Taking into consideration the business needs, the board of directors of the Transferor Company vide its resolution dated March 10, 2025 has approved the execution of definitive agreements in connection with the issue of further shares to investors.
In view of the aforesaid, the companies involved in the Scheme have modified the Scheme basis SEBI's observation, after taking into account, inter alia, the updated valuation reports issued by the registered valuer and fairness opinion issued by the merchant banker on the modified scheme. The modified scheme was approved by the board of directors of respective companies on March 10, 2025. The Company has thereafter filed fresh Regulation 37 application with the stock exchanges in relation to the modified Scheme.
The Scheme is, inter alia, subject to receipt of approval from the statutory and regulatory authorities, including BSE Limited, National Stock Exchange of India Limited, jurisdictional National Company Law Tribunal (NCLT) and the shareholders and creditors (as applicable) of the Companies involved in the Scheme. Approval/observation letters from BSE and NSE were received on January 8, 2026 and January 9, 2026 respectively. Thereafter, the Scheme was filed with the Hon'ble National Company Law Tribunal, Indore Bench on January 24, 2026.

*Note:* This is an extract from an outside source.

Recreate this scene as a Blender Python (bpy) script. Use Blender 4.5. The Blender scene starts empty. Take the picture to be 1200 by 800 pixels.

Pursuant to order dated March 26, 2026, the Hon'ble NCLT has directed convening of meetings of the Equity Shareholders, Secured Creditors and Unsecured Creditors of HEG Limited and Equity Shareholders of Bhilwara Energy Limited through Video Conferencing / Other Audio Visual Means for approval of the Scheme. Accordingly, notices have been issued to the respective stakeholders and the meetings are scheduled to be held on Tuesday, May 5, 2026.
Pending receipt of final approvals from NCLT, no adjustments have been made in the standalone financial statements for the financial year ended March 31,2026.
Note 55:
The Government of India, vide notification dated November 21,2025, has notified the Code on Wages, 2019, the Industrial Relations Code, 2020, the Code on Social Security, 2020, and the Occupational Safety, Health and Working Conditions Code, 2020 (collectively referred to as the "Labour Codes"), which consolidate and replace existing multiple labour legislations. In accordance with Ind AS 19 - Employee Benefits, changes to employee benefit plans resulting from the new labour codes are treated as plan amendments, requiring immediate recognition of past service cost as expense in the statement of profit and loss. This approach is consistent with the guidance issued by the Institute of Chartered Accountants of India. The implementation of the Labour Codes has resulted in an increase of C 1,066.68 Lakhs in the provision for gratuity and long-term compensated absences, which has been recognized as an employee benefit expense in the standalone financial statements for the year ended March 31,2026. The Company continues to monitor developments on the rules to be notified by regulatory authorities, including clarifications/additional guidance from authorities and will continue to assess the accounting implications basis such developments/guidance.